• **COLLECTED DATA**:
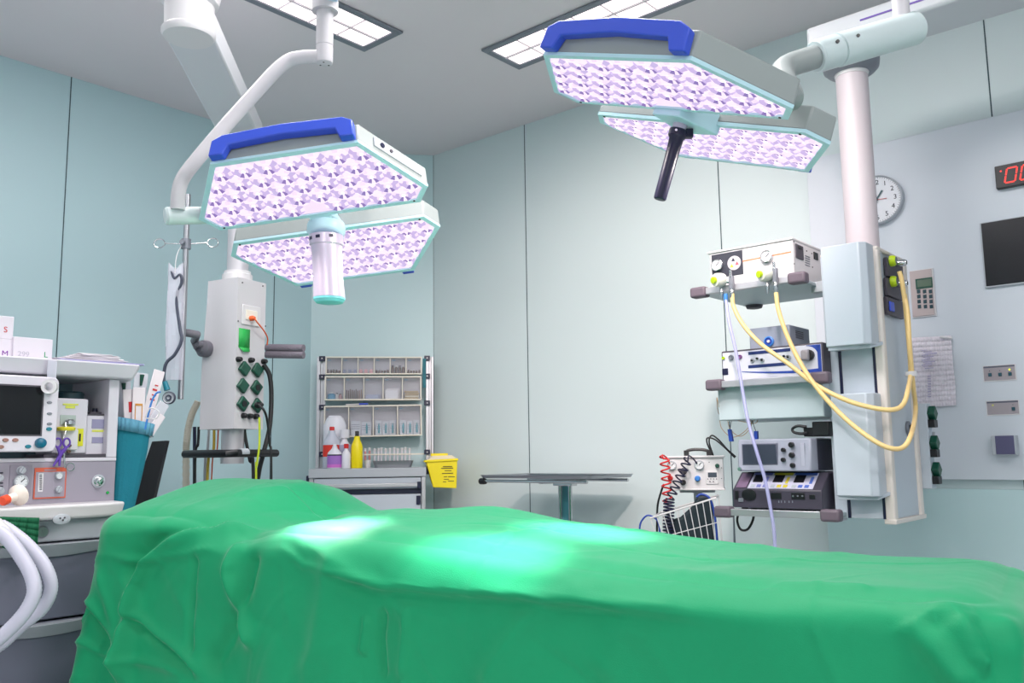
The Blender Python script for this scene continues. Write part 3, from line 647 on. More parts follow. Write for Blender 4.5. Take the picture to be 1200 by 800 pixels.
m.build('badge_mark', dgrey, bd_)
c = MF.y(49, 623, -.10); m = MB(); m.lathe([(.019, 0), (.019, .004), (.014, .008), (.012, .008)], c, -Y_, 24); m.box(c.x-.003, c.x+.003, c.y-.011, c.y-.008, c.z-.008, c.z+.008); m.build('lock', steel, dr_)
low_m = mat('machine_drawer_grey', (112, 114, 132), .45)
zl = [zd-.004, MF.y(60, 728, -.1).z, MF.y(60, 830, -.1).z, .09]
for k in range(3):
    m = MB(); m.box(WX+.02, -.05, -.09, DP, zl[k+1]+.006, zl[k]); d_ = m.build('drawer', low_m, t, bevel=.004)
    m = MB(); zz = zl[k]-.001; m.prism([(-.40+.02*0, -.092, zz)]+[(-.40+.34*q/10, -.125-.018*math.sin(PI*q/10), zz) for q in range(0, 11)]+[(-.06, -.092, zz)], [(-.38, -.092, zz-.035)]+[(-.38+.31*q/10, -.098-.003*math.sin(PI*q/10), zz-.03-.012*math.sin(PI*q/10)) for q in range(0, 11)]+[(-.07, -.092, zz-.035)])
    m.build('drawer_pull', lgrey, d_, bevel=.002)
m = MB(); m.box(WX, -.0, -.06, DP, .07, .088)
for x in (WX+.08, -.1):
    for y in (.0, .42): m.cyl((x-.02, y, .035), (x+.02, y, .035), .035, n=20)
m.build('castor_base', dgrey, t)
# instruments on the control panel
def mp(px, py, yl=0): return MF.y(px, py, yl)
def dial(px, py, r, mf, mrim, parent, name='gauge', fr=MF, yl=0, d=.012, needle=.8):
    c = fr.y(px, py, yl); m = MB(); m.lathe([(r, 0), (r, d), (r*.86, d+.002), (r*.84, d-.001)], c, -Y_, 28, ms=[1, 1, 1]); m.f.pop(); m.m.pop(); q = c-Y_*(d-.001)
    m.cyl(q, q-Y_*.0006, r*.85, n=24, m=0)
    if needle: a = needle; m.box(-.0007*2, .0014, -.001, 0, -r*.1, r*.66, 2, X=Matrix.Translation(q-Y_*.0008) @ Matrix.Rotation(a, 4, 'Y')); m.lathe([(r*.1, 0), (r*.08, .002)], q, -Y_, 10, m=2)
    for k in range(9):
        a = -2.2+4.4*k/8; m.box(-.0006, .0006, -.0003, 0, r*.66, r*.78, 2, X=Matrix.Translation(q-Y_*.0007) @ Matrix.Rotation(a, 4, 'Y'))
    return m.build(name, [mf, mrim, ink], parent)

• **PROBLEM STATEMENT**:
Reproduce the listing above exactly, excluding all pictures.

• **ANSWER BELOW**:
The Blender Python script for this scene continues. Write part 3, from line 647 on. More parts follow. Write for Blender 4.5. Take the picture to be 1200 by 800 pixels.
m.build('badge_mark', dgrey, bd_)
c = MF.y(49, 623, -.10); m = MB(); m.lathe([(.019, 0), (.019, .004), (.014, .008), (.012, .008)], c, -Y_, 24); m.box(c.x-.003, c.x+.003, c.y-.011, c.y-.008, c.z-.008, c.z+.008); m.build('lock', steel, dr_)
low_m = mat('machine_drawer_grey', (112, 114, 132), .45)
zl = [zd-.004, MF.y(60, 728, -.1).z, MF.y(60, 830, -.1).z, .09]
for k in range(3):
    m = MB(); m.box(WX+.02, -.05, -.09, DP, zl[k+1]+.006, zl[k]); d_ = m.build('drawer', low_m, t, bevel=.004)
    m = MB(); zz = zl[k]-.001; m.prism([(-.40+.02*0, -.092, zz)]+[(-.40+.34*q/10, -.125-.018*math.sin(PI*q/10), zz) for q in range(0, 11)]+[(-.06, -.092, zz)], [(-.38, -.092, zz-.035)]+[(-.38+.31*q/10, -.098-.003*math.sin(PI*q/10), zz-.03-.012*math.sin(PI*q/10)) for q in range(0, 11)]+[(-.07, -.092, zz-.035)])
    m.build('drawer_pull', lgrey, d_, bevel=.002)
m = MB(); m.box(WX, -.0, -.06, DP, .07, .088)
for x in (WX+.08, -.1):
    for y in (.0, .42): m.cyl((x-.02, y, .035), (x+.02, y, .035), .035, n=20)
m.build('castor_base', dgrey, t)
# instruments on the control panel
def mp(px, py, yl=0): return MF.y(px, py, yl)
def dial(px, py, r, mf, mrim, parent, name='gauge', fr=MF, yl=0, d=.012, needle=.8):
    c = fr.y(px, py, yl); m = MB(); m.lathe([(r, 0), (r, d), (r*.86, d+.002), (r*.84, d-.001)], c, -Y_, 28, ms=[1, 1, 1]); m.f.pop(); m.m.pop(); q = c-Y_*(d-.001)
    m.cyl(q, q-Y_*.0006, r*.85, n=24, m=0)
    if needle: a = needle; m.box(-.0007*2, .0014, -.001, 0, -r*.1, r*.66, 2, X=Matrix.Translation(q-Y_*.0008) @ Matrix.Rotation(a, 4, 'Y')); m.lathe([(r*.1, 0), (r*.08, .002)], q, -Y_, 10, m=2)
    for k in range(9):
        a = -2.2+4.4*k/8; m.box(-.0006, .0006, -.0003, 0, r*.66, r*.78, 2, X=Matrix.Translation(q-Y_*.0007) @ Matrix.Rotation(a, 4, 'Y'))
    return m.build(name, [mf, mrim, ink], parent)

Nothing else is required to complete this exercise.